The Spur group was the first German group after the war to reappear on the international plane, to make itself recognized as an equal by the cultural avant-garde of several different countries, in the real artistic experiments of today; whereas the artists and intellectuals currently honored in Germany are only retarded and timid imitators of imported, old ideas.
Thus, from the beginning of the Spur affair in November 1961, the cultural milieu outside of Germany -- particularly in Western Europe and the Scandanavian countries -- has been deeply alarmed by the conditions of their friends in Germany. No one can be ignorant of the fact that, at a moment when Europe is moving towards a thorough economic integration, the level of intellectual tolerance must be the same everywhere. Thus it is necessary that you bear in mind the fact that such a trial is, at this moment, unthinkable in Paris or Copenhagen; with the result that it is time for you to interrupt this clumsy affair with an acquittal. It has already harmed the reputation of the Federal German Republic.
We are particularly alarmed by the ridiculous pretext for the action against Spur. This pretext can only cover up the intention, expressed right away, to make the Spur group, and all those who wish to pursue the same route, succumb to the ambiant conformism.

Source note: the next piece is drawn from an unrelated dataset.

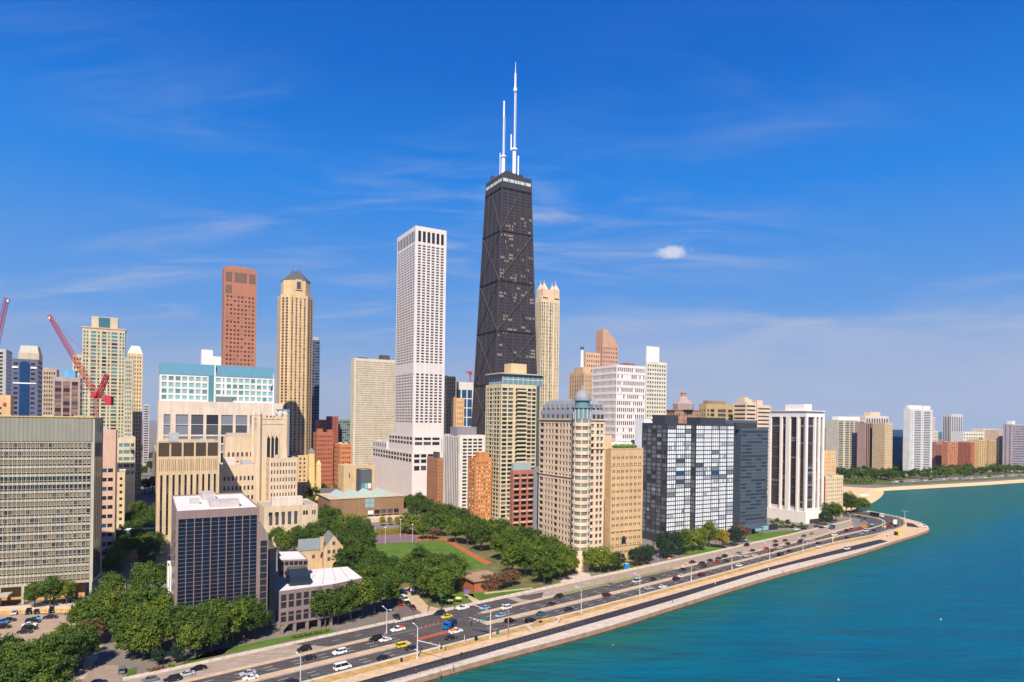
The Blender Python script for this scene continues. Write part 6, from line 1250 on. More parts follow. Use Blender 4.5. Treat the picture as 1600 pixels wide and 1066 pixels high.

In Paris, we have had examples of prosecutions of artists for pornography and immorality. They were in the XIXth century: Baudelaire and Flaubert were condemned for these reasons, for which, today, Prem, Kunzelmann, Sturm and Zimmer are charged in Munich. For a very long time [thereafter], one could only refer to these [French] judgments as evidence of the scandalous imbecility of the judges. It is necessary to think of them today. Before history, artistic liberty always wins its trials.
Guy Debord
Director of the journal Internationale Situationniste
(Published in Guy Debord, Correspondence, Vol. 2, 1960 – 1964., ed. Patrick Mosconi, Paris, Librairie Artheme Fayard, 2001.)